Are You Drowning in Your Inbox?

Judith Guertin Posted in Getting Organized

Simple inbox strategies to start using today.

Are You Drowning in Your Inbox?

Remember this number when composing an email

Current studies show that on average we spend only 13.4 seconds reading an email. Remember this when the temptation strikes to write a long, complicated email with multiple points or questions. The first one or two will get answers, and they do not address the rest. What then? Send another email and another until they answer all questions? Try this instead, one topic, one question, one email.


One way to have less email in your inbox is to send less email

There are other ways to communicate besides email. Do you use a chat tool at work? Using chat in a project manager keeps information on a particular project, for a team or a group, or any other related items together. It is quick and to the point. It makes it simple to know where to look for the information.


Mute conversations you need not be part of, and check on a regular schedule

When you are finished with your part, remove yourself from the project.


Make a quick phone call get you the answer you need

Email takes time to write, since there is no tone or inflection, often you need to write and rewrite the email to be sure that your reader will understand what you want.

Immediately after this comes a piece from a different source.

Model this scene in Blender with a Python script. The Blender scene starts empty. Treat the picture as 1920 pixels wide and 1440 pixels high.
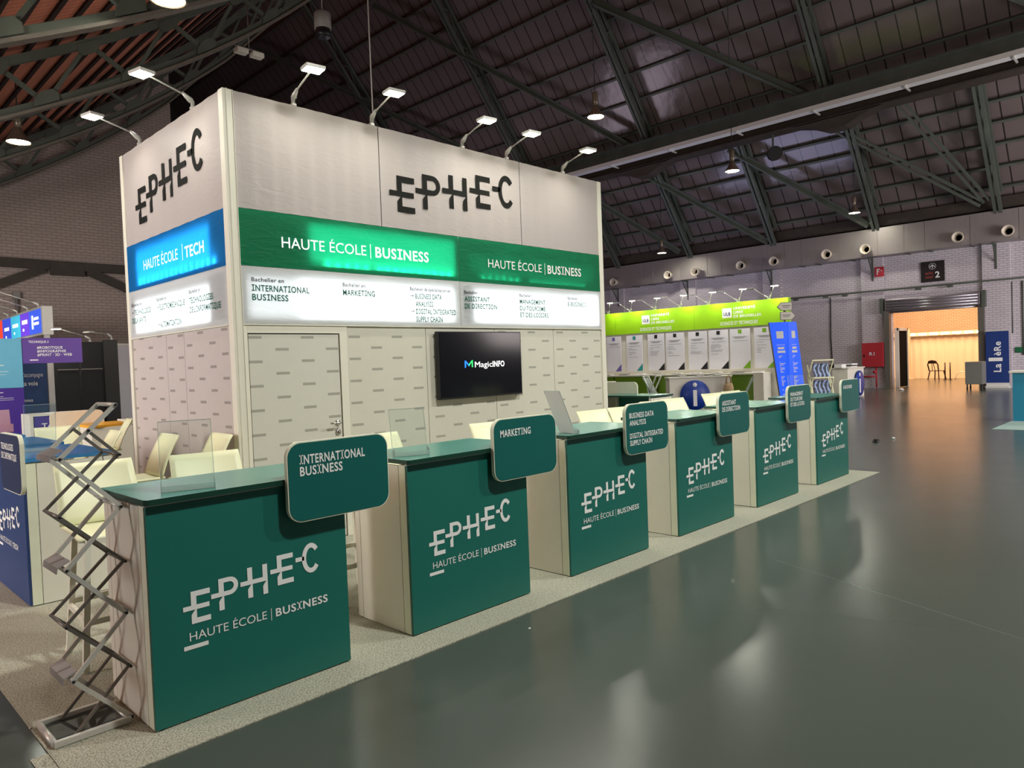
import bpy, bmesh, math, random
from mathutils import Vector, Matrix
random.seed(7)
S = bpy.context.scene
COL = S.collection
PI = math.pi

# ------------------------------------------------------------------ camera
cam_d = bpy.data.cameras.new('camera')
cam_d.sensor_width = 36.0
cam_d.lens = 1351.72 / 1920 * 36.0
cam_d.clip_end = 300
cam = bpy.data.objects.new('camera', cam_d)
COL.objects.link(cam)
cr = Vector((0.698604, -0.714529, -0.037435))
cdn = Vector((-0.046087, 0.007275, -0.998911))
cf = Vector((0.714023, 0.699568, -0.027848))
cam.matrix_world = Matrix(((cr.x, -cdn.x, -cf.x, -1.09523), (cr.y, -cdn.y, -cf.y, -3.33554),
                           (cr.z, -cdn.z, -cf.z, 1.56672), (0, 0, 0, 1)))
S.camera = cam

# ------------------------------------------------------------------ exposure, world
S.view_settings.view_transform = 'Standard'
S.view_settings.look = 'None'
S.view_settings.gamma = 1.0
S.view_settings.use_curve_mapping = False
S.view_settings.exposure = 0.25
W = bpy.data.worlds.new('night')
S.world = W
W.use_nodes = True
W.node_tree.nodes['Background'].inputs[0].default_value = (0.95, 0.9, 0.88, 1)
W.node_tree.nodes['Background'].inputs[1].default_value = 0.10


def light(kind, name, loc, power, color=(1, 1, 1), size=0.2, size_y=None, aim=None, spread=None, blend=0.5, cone=2.4):
    d = bpy.data.lights.new(name, kind)
    d.energy = power
    d.color = color
    if kind == 'AREA':
        d.shape = 'RECTANGLE'
        d.size = size
        d.size_y = size_y or size
        if spread:
            d.spread = spread
    elif kind == 'SPOT':
        d.spot_size = cone
        d.spot_blend = blend
        d.shadow_soft_size = size
    else:
        d.shadow_soft_size = size
    o = bpy.data.objects.new(name, d)
    o.location = loc
    if aim is not None:
        o.rotation_euler = (Vector(aim) - Vector(loc)).to_track_quat('-Z', 'Y').to_euler()
    COL.objects.link(o)
    return o


# high-bay lamps over the aisle, outside the picture; the outermost are added fill
for i, (x, y, p) in enumerate(((2.5, -4.2, 1400), (8.5, -4.4, 1200), (-3.5, -5.0, 800), (15.5, -4.5, 1000), (-3.2, 3.5, 420), (-2.6, -1.2, 1000), (-6.5, -0.5, 1700), (22.5, -4.5, 900))):
    light('SPOT', 'hall_and_fill_light', (x, y, 7.4), p, (1.0, 1.0, 0.93), 0.25, aim=(x, y, 0), cone=2.75, blend=0.6)
# added area fill for roof and walls; the last is hidden behind the booth
light('AREA', 'fill_glow', (16, -9, 3.5), 300, (1.0, 0.88, 0.86), 6.0, 3.0, aim=(25, 8, 13))
light('AREA', 'fill_glow', (24, -8, 3.5), 900, (1.0, 0.93, 0.97), 4.0, 3.0, aim=(31, 6, 6))
light('AREA', 'fill_glow', (-8, 4, 3.0), 1100, (1.0, 0.96, 0.92), 5.0, 3.0, aim=(2.5, 18, 5))
light('AREA', 'fill_glow', (4.3, 7.6, 2.4), 42, (1.0, 0.86, 0.78), 2.0, 2.0, aim=(4.3, 10.5, 8.5))
# added coloured area lights for unseen stands behind the booth and the lime stand
light('AREA', 'fill_glow', (24, 13, 2.2), 170, (0.62, 0.62, 1.0), 3.0, 7.0, aim=(24, 13, 9))
light('AREA', 'fill_glow', (18.5, 23, 2.2), 260, (0.85, 0.7, 0.85), 6.0, 5.0, aim=(18.5, 23, 9))
# the lit hall next door, seen through the roller door
light('AREA', 'side_hall_light', (36.5, 6.5, 5.7), 1250, (1.0, 0.56, 0.3), 6.0, 7.0, aim=(36.5, 6.5, 0))


# ------------------------------------------------------------------ helpers
def lin(c):
    r = []
    for v in c[:3]:
        v = v / 255.0
        r.append(v / 12.92 if v <= 0.04045 else ((v + 0.055) / 1.055) ** 2.4)
    return (r[0], r[1], r[2], 1.0)


def mat(name, rgb, rough=0.5, metal=0.0, spec=0.5, vary=0.08, scale=9.0, bump=0.0, bscale=60.0, emit=None, estr=1.0, stretch=None):
    """Principled surface with a little noise in its colour and, if asked, a noise bump."""
    m = bpy.data.materials.new(name)
    m.use_nodes = True
    nt = m.node_tree
    b = nt.nodes['Principled BSDF']
    b.inputs['Roughness'].default_value = rough
    b.inputs['Metallic'].default_value = metal
    b.inputs['Specular IOR Level'].default_value = spec
    c = lin(rgb)
    tc = nt.nodes.new('ShaderNodeTexCoord')
    mp = nt.nodes.new('ShaderNodeMapping')
    nt.links.new(tc.outputs['Object'], mp.inputs[0])
    if stretch:
        mp.inputs['Scale'].default_value = stretch
    no = nt.nodes.new('ShaderNodeTexNoise')
    no.inputs['Scale'].default_value = scale
    no.inputs['Detail'].default_value = 4
    nt.links.new(mp.outputs[0], no.inputs['Vector'])
    mx = nt.nodes.new('ShaderNodeMix')
    mx.data_type = 'RGBA'
    mx.inputs[6].default_value = tuple(v * (1 - vary) for v in c[:3]) + (1,)
    mx.inputs[7].default_value = tuple(min(1, v * (1 + vary)) for v in c[:3]) + (1,)
    nt.links.new(no.outputs[0], mx.inputs[0])
    nt.links.new(mx.outputs[2], b.inputs['Base Color'])
    if bump:
        n2 = nt.nodes.new('ShaderNodeTexNoise')
        n2.inputs['Scale'].default_value = bscale
        n2.inputs['Detail'].default_value = 5
        nt.links.new(mp.outputs[0], n2.inputs['Vector'])
        bp = nt.nodes.new('ShaderNodeBump')
        bp.inputs['Strength'].default_value = bump
        bp.inputs['Distance'].default_value = 0.02
        nt.links.new(n2.outputs[0], bp.inputs['Height'])
        nt.links.new(bp.outputs[0], b.inputs['Normal'])
    if emit is not None:
        b.inputs['Emission Color'].default_value = lin(emit)
        b.inputs['Emission Strength'].default_value = estr
    return m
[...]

Why spend an hour crafting an email when you can get the answer you need with a quick phone call?


Schedule a brief meeting to review all current questions

Honestly, if it will take an hour to write the “perfect response”, schedule a meeting. When you send the meeting request, use the notes section to add a brief agenda of what you would like to discuss. Meetings do not need to be an hour long: 5 minutes, 10 minutes, or 30 minutes might be all you need.


Avoid Reply All

A Harvard Business Review study showed the actual cost of every email sent or received is 95 cents. Almost a dollar in lost productivity for each person who deals with an email they should not have received.


Reduce your stress level

Stop constantly checking your email! Instead of watching your inbox, set-up times to process your email. When you process your email, you take action! Does this email need a reply? Should you forward to someone else? Do you need to do research on the topic before you reply? Do you want to save the email and the attachment or just the attachment? Is it for Archive only? Will you save the email to another software tool for reference like Trello, Asana, Evernote, or One Note?


Check your email less often

The average person loses 27 minutes per day opening and closing email. That totals 2 hours and fifteen minutes per week, or put another way 5 days over the course of a year lost to “checking email”. The average knowledge worker checks email over 15 times per day! That means you are checking every 30 minutes!


Your subject line should tell the reader what the email is about before they open it

For example, Expense Report Due, Agenda for ABC Corp Meeting. Results of ABC Survey.


Use Conversation View

This is an option available in the settings of your Gmail account. It groups together all replies to the email with the most recent response at the bottom of the conversation. Using this view will assure you see all the discussion and can respond to the most recent discussion. The alternative is scrolling up and down the Inbox for related items or filtering email on a case-by-case basis. Filtering is a great tool, but for conversations, the conversation view is my favorite choice.


Create an email signature to inform the readers of your email, how and when you respond to email

For example: “I process email at Noon and 4 p.m. If this is an urgent matter, call this number _____.” If you are in the habit of inbox watching and responding instantly, this is what others will expect when they email you. You would not respond if you were in a meeting with your most important client, would you? Respect your time in this same way, respond in a timely way, but not instantly. Yes, I hear some of you say that sometimes you must respond instantly!


Take a Snooze

You can snooze email in your Gmail inbox. What is that you ask? There is a button that looks like a clock face in Gmail that will let you dismiss an email and have it return to your Inbox on a day and time when you will deal with it. Snooze gives you choices for hours, for later today, tomorrow, later this week, this weekend, next week or custom day and time. Are you worried you might need it before that time? No problem, you will find them in the Snoozed Label on the left side of the inbox. When Snoozed email returns to your Inbox, you will see a message to the right of the email subject line to tell you how long it has been Snoozed.